Une châtaigne dans la jungle, ou plutôt Marc Châtaigne en Guyane, ou plutôt un stagiaire du Ministère de la norme envoyé dans la cambrousse pour chapeauter et valider le projet d’un complexe de pistes de neige en milieu (très) hostile et (très très) humide. Donc Châtaigne prend l’avion, rencontre l’adorable Tarzan et se perd avec elle dans une nature luxuriante pleine d’insectes bizarres et de serpents albinos, d’huissiers de justice et de dangers dangereux. Antonin Peretjatko, fidèle à sa fantaisie inventive déjà à l’œuvre dans le pétillant La fille du 14 juillet, récidive dans le rigolo barrée qui n’en fait qu’à sa tête, sur fond de folie douce et de musique empruntée à Goldorak (oui madame, Gol-do-rak !).
À travers foison et foison (et foison) de gags (et de gags), plusieurs pas toujours réussis, certains un peu forcés, d’autres assez drôles et d’autres vraiment drôles, Peretjatko, entre deux cuillerées de slapstick et trois verres de non-sens, devise sur l’absurdité du monde qui sans cesse se dérègle, tout emberlificoté de bureaucratie lourdingue, de capitalisme détraqué et d’existentialisme naïf (mais vrai). Et puis d’amour aussi, fragile et beau, naissant parmi les gentilles petites chenilles et ces saloperies de bordel de merde de grosses mygales parce que "dans les périodes où tu sens l’envie de tomber amoureux, tu dois faire attention où tu mets les pieds" (c’est pas moi qui le dit, c’est Umberto Eco).

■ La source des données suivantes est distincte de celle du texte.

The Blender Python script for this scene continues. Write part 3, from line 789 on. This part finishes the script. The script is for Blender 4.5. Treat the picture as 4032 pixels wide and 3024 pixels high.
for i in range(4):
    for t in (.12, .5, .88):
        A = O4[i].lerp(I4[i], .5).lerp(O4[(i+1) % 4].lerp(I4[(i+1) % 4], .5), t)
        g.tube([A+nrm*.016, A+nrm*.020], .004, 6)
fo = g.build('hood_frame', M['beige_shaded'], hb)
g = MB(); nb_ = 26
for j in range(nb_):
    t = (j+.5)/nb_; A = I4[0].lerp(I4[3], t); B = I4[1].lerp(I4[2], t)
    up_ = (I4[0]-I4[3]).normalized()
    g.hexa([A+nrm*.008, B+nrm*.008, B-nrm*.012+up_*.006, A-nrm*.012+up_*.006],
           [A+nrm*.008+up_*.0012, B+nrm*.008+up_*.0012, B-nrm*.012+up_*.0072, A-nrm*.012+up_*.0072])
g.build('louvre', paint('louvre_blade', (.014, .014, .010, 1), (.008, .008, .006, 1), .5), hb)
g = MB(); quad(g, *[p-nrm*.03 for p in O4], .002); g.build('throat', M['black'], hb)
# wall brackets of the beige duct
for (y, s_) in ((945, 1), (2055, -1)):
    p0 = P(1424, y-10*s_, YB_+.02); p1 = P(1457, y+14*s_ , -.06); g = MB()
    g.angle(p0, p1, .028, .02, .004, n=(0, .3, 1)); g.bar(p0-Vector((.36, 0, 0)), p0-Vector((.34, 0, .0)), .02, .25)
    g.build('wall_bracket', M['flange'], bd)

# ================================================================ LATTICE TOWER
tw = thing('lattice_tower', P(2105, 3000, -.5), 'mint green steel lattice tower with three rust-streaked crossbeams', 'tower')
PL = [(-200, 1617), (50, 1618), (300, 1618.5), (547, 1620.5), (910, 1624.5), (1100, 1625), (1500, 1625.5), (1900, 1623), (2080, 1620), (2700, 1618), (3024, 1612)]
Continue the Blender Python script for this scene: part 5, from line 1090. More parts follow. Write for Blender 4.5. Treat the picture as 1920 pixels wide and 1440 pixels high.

Mais bon, Peretjatko a visiblement les globes oculaires plus gros que la panse, et son joyeux bordel finit par se mordre la queue d’un trop de désinvolture et de rocambolesque. Le comique ça se travaille, ça se cisèle, c’est limite de l’orfèvrerie, et celui de Peretjatko qui, parfois, n’est pas loin de rappeler celui de ZAZ (Zucker, Abrahams et Zucker, les fameux producteurs/réalisateurs de la franchise des Y a-t-il) bizarrement accouplé à celui de Tati, accuse quelques coups de mou dans son délire. Mais après tout qu’importe. Qu'importe : ça fait tellement du bien de rire d’une comédie (française) qui ne soit ni formatée ni indigeste ni parasitée par des "humoristes" ringards, des bouffons de la télé ou des youtubers miteux.